Ecological thinning is a silvicultural technique used in forest management that involves cutting trees to improve functions of a forest other than timber production.

Although thinning originated as a man-made forest management tool, aimed at increasing timber yields, the shift from production forests to multifunctional forests brought with it the cutting of trees to manipulate an ecosystem for various reasons, ranging from removing non-native species from a plot to removing poplars growing on a riverside beach aimed at recreational use.

Since the 1970s, leaving the thinned trees on the forest floor has become an increasingly common policy: wood can be decomposed in a more natural fashion, playing an important role in increasing biodiversity by providing habitat to various invertebrates, birds and small mammals. Many fungi (e.g. Calocera viscosa) and mosses are saproxylic or epixylic as well (e.g. Marchantiophyta) – some moss species completing their entire life-cycle on a single log.

Where trees are managed under a commercial regime, competition is reduced by removing adjacent stems that exhibit less favourable timber quality potential. When left in a natural state trees will "self-thin", but this process can be unreliable in some circumstances. Examples of this can be found in the Buxus - Ironbark forests and woodlands of Victoria (Australia) where a large proportion of trees are coppice, resultant from timber cutting in decades gone by.
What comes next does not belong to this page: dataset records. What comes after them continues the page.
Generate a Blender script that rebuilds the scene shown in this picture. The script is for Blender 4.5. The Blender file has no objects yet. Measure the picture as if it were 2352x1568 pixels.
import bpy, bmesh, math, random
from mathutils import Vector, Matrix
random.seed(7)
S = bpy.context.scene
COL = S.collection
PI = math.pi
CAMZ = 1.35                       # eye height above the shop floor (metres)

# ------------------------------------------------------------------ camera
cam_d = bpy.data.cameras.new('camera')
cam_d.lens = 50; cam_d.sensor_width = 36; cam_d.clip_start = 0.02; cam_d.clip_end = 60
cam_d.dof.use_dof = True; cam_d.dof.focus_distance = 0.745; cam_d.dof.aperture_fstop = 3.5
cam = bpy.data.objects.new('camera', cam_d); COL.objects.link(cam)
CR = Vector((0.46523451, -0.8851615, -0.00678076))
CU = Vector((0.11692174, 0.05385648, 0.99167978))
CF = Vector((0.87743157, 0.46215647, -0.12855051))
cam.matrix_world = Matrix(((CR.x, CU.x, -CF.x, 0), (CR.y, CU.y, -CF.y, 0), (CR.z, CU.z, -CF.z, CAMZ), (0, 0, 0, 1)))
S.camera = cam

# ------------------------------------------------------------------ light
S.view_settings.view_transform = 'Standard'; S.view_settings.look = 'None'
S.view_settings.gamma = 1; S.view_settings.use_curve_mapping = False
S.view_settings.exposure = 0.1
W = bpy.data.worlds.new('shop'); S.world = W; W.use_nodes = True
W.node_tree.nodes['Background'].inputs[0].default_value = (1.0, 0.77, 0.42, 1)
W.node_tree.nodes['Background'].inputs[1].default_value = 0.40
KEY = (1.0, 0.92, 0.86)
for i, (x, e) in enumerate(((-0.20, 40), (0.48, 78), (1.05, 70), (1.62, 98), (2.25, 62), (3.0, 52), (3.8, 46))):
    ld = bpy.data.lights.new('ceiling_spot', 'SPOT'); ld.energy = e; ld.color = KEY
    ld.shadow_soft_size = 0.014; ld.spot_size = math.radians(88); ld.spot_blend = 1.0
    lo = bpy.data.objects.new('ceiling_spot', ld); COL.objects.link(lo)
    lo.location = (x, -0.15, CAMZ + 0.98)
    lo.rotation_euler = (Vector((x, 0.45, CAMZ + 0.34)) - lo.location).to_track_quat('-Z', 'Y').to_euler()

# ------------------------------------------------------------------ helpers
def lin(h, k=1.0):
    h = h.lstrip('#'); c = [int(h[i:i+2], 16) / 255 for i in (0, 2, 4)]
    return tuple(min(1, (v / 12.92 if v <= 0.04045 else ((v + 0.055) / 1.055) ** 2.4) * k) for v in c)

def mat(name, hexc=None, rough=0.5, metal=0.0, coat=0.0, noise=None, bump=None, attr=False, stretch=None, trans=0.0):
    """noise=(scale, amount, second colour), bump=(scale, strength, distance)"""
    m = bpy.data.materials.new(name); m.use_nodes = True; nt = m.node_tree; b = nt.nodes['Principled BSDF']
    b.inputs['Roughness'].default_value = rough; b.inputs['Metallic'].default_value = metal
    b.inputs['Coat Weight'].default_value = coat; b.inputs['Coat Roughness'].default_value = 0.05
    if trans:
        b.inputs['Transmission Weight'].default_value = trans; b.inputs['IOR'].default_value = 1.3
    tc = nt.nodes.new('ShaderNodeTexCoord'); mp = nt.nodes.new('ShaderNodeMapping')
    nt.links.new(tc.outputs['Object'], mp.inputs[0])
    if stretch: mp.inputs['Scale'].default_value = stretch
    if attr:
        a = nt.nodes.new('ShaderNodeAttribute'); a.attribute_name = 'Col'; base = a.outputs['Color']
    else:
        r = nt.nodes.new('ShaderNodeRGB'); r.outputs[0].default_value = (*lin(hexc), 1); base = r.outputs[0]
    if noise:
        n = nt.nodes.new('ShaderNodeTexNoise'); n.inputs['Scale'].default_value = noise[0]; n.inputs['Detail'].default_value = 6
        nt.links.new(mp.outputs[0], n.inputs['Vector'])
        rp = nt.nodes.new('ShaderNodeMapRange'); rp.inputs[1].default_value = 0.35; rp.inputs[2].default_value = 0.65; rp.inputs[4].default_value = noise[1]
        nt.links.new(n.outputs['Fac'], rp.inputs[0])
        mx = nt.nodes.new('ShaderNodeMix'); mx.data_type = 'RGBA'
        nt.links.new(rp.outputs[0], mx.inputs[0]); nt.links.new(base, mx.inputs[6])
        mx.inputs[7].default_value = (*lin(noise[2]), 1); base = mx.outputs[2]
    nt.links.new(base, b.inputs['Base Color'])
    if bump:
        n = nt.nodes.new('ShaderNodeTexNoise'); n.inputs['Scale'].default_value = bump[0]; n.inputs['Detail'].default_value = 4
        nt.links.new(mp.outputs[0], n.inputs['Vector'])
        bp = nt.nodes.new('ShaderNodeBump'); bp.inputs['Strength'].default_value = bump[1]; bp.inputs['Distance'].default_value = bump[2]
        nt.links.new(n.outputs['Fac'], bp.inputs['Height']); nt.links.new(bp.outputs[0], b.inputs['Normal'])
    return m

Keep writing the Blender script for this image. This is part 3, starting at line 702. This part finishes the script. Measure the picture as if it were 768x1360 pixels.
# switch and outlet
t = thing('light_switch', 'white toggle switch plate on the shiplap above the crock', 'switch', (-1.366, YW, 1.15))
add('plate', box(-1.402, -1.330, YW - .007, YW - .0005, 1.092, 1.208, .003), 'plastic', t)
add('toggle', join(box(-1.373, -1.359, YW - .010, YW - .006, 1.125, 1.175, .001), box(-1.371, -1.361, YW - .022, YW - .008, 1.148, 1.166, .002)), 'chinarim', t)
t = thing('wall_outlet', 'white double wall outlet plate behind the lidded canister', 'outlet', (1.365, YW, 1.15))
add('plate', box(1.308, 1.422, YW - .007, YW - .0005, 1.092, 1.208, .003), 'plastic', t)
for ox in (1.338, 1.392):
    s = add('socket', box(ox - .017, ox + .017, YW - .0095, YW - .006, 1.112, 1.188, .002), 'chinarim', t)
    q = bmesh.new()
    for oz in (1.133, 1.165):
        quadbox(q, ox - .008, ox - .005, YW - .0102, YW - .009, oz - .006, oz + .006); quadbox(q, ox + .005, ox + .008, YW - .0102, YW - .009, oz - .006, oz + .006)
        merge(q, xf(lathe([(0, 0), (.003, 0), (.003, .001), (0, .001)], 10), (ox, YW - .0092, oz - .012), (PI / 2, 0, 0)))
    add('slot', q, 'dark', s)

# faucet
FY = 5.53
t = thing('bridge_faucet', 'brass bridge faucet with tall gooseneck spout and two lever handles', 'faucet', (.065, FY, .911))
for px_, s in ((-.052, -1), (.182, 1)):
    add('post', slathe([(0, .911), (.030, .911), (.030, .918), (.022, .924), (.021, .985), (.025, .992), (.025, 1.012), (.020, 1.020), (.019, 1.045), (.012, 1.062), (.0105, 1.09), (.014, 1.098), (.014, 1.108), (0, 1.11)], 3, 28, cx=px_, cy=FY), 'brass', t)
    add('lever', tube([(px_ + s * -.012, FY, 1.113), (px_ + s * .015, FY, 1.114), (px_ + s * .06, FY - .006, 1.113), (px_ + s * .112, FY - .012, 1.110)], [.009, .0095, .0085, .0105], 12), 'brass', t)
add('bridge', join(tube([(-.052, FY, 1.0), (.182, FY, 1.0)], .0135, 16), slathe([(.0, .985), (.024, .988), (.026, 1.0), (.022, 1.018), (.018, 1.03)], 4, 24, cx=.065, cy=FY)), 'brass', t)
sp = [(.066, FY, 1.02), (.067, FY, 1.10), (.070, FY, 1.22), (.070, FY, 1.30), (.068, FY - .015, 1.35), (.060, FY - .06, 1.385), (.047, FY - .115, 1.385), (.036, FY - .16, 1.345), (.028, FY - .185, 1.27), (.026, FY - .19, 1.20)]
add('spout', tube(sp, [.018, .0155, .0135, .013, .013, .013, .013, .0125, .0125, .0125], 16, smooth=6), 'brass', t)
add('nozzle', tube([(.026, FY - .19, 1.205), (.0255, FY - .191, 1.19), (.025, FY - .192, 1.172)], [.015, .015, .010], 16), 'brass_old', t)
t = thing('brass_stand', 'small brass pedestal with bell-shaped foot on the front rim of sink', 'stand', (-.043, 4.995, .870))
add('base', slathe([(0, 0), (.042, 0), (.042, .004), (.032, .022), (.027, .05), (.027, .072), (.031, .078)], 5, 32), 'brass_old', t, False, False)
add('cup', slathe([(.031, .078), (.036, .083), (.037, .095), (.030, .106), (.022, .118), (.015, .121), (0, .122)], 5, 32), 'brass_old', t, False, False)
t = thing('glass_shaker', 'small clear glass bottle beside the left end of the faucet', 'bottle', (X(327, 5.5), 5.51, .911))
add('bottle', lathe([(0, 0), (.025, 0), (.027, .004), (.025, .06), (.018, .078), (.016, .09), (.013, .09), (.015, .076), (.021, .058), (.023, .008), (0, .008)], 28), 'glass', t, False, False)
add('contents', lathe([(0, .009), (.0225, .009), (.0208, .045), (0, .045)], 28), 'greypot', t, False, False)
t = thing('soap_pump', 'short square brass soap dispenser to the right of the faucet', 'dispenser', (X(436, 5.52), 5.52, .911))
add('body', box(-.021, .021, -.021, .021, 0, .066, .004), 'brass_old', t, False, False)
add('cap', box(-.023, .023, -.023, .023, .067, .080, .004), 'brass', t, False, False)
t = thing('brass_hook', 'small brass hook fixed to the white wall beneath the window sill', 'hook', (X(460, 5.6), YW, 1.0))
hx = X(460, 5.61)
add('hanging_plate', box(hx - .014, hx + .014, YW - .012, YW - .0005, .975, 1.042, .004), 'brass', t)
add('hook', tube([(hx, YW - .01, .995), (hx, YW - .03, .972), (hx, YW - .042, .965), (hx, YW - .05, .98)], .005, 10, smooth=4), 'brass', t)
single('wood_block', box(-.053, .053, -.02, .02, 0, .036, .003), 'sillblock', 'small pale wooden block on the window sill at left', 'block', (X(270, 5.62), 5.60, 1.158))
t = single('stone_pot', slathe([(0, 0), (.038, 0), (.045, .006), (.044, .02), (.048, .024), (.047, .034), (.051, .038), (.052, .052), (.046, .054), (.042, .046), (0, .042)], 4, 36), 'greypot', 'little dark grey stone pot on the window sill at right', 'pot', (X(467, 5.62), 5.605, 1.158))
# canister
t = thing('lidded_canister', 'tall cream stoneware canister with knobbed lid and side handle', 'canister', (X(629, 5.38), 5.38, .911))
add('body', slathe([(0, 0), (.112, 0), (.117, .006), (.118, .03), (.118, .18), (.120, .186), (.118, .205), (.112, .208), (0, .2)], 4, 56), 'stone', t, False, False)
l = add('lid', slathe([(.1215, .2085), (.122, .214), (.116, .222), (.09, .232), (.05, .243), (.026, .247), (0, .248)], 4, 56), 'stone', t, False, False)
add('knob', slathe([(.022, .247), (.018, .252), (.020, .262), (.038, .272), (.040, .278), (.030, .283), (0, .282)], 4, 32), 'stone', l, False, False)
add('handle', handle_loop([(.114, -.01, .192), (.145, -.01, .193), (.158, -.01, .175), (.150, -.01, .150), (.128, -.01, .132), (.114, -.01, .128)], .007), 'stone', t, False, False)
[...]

Ecological thinning research[edit]

Research programs under way in various parts of the world (e.g. USA and Australia) are aimed at providing an alternate approach in forest management where conservation objectives are a high priority. Methods of ecological thinning being developed on silvicultural techniques for local forest types. Ecological thinning is being developed using two principles: 1. appropriate stem reduction to reduce competition and 2. retention of trees (selection) that are more suitable for wildlife (i.e. not timber production). An example of ecological thinning research is the project in Victoria's Box-Ironbark forests, investigating various thinning and timber removal methods under an Adaptive Management or AEM framework. The primary objective is to generate (over time) a number of forest habitat values (i.e. tree hollows) that are crucial for wildlife conservation.